Ils sont capables de tout. Avez-vous remarqué comment ils traitent vos amis en société ? Votre média préféré est social, parce que vous pouvez échanger, partager, aimer… Certes, mais au fond qui filtre, qui fixe les priorités, qui notifie ? Et ces drôles de tendances : économie de l’attention, cartographie de l’émotion, industrie de la recommandation, que se passe-t-il vraiment ? La question est intéressante. Encore une fois, qui classe quoi ? Comment ? Qui associe ce message à cet individu ? Qui masque telle annonce ou censure telle autre ? Qui alerte cette personne mais pas celle-là ? Pourquoi ? Vous disposez bien de quelques libertés, de quelques paramètres à activer. Il y en a même tellement, assez pour tout contrôler.

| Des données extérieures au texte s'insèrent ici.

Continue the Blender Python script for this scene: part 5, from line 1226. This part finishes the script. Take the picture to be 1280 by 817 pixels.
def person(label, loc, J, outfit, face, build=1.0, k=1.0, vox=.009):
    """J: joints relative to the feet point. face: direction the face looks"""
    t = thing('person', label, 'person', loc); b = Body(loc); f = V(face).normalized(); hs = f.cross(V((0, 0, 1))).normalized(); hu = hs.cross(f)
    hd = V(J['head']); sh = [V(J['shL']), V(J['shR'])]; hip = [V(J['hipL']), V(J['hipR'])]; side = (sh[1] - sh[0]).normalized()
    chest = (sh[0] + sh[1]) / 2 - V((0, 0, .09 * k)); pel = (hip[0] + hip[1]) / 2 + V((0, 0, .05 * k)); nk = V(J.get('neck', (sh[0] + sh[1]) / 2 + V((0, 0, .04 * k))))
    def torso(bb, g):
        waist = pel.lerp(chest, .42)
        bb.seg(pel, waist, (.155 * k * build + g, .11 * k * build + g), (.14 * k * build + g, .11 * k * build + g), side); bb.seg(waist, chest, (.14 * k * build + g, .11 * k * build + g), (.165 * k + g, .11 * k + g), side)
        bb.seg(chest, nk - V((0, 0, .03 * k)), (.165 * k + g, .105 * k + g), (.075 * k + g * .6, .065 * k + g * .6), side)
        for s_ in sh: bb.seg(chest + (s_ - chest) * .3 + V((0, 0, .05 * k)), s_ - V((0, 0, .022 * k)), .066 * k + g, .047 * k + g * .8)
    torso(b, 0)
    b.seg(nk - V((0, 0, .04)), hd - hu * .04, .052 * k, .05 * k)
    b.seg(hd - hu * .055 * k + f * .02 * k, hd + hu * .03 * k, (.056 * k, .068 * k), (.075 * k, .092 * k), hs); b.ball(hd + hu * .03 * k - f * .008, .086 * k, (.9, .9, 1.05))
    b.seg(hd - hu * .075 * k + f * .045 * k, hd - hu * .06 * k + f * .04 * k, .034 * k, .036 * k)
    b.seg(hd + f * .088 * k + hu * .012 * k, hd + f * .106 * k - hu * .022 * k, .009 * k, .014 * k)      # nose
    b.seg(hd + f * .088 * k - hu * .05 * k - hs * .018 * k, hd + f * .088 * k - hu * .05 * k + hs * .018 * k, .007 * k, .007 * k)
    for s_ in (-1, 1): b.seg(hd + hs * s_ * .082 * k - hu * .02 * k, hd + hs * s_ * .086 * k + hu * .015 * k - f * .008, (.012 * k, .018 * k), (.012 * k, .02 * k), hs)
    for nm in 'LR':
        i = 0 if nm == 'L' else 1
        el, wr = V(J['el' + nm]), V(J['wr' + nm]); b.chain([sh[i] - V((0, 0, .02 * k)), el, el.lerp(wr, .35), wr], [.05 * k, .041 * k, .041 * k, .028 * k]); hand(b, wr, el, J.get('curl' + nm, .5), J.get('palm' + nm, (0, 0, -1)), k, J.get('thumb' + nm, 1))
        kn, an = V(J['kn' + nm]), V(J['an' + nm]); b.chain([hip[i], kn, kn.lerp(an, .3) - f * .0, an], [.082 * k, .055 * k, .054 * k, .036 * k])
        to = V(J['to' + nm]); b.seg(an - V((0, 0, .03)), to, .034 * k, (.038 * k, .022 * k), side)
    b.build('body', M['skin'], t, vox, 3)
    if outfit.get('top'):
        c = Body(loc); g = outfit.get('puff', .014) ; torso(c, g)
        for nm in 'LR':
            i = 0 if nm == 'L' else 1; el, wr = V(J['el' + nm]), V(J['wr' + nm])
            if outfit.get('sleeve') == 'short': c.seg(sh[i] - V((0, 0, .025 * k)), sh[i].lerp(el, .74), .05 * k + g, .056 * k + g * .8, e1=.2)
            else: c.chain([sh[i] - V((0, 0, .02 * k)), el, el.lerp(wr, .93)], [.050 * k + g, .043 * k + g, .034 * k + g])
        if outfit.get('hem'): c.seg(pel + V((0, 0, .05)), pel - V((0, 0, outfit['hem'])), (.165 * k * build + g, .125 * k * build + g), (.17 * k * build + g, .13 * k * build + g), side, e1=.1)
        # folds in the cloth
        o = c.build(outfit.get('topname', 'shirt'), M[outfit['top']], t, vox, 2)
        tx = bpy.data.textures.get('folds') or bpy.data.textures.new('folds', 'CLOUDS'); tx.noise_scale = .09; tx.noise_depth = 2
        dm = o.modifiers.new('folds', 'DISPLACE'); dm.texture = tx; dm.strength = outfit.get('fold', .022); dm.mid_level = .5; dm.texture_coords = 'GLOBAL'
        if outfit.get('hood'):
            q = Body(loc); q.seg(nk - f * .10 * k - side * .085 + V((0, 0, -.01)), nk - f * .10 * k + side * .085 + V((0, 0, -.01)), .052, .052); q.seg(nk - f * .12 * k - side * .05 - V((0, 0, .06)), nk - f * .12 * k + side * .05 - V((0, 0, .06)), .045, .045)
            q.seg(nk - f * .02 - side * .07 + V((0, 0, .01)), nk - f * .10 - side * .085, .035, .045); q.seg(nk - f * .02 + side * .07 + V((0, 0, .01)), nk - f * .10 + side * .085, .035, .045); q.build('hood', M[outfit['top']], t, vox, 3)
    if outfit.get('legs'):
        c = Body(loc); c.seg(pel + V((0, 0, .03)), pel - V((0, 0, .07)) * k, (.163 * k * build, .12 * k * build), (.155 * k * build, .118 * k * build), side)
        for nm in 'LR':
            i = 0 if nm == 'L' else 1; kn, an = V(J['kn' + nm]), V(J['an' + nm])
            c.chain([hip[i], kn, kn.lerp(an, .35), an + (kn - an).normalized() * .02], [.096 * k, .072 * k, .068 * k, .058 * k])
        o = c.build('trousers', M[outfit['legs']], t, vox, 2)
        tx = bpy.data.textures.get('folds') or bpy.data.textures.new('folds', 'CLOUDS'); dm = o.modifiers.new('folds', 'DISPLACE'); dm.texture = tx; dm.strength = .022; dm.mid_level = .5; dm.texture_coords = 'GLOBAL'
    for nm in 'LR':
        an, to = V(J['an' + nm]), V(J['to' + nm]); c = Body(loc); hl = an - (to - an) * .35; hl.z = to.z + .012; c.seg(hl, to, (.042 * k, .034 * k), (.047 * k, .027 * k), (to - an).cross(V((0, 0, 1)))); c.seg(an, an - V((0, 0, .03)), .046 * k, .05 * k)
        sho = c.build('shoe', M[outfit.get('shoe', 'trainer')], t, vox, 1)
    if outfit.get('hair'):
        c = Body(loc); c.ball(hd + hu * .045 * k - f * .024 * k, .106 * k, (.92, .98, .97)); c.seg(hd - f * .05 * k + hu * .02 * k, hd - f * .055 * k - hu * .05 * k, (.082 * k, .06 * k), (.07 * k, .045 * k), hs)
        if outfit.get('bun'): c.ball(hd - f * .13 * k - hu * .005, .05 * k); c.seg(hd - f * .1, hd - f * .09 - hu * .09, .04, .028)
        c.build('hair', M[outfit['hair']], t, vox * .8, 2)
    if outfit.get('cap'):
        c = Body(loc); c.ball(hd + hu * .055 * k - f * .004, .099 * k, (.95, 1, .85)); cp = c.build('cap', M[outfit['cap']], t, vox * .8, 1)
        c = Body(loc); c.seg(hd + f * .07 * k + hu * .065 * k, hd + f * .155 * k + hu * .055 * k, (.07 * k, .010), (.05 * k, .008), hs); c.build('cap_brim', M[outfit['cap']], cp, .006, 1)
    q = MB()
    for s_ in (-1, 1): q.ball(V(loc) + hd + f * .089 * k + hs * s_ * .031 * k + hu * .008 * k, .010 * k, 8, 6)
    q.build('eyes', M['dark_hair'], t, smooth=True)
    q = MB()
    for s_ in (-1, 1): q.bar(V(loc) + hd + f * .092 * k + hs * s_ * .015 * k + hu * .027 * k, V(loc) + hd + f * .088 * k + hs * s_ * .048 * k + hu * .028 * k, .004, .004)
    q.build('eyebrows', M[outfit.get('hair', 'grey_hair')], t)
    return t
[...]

Non, là c’est certain, vous vous trompez ! Prenez garde, ils ne sont pas légendaires, ils sont ici mais vous ne savez pas vraiment où, ni s’ils travaillent pour ou contre vous.
Avec les Bots de ces lieux, c’est un peu comme dans le conte homophone, vous allez devoir faire la course. Sauf que, sept lieues, pour eux, c’est une paille. La notion même de distance leur est ridicule. Alors quoi ? Course à l’intelligence ? Transmission des connaissances ? Tout cela est en route. Il s’agit maintenant de trouver le chemin de la sagesse. Souvenez-vous : les bottes fantastiques s’adaptaient à la taille de celui qui les chaussait. Trop facile ! Les Bots des temps modernes renversent cette logique. Ils vous possèdent, et vous vous adaptez. Dure réalité ! Quoique, vous pourriez vous mettre à programmer. Science-fiction ou nécessité ?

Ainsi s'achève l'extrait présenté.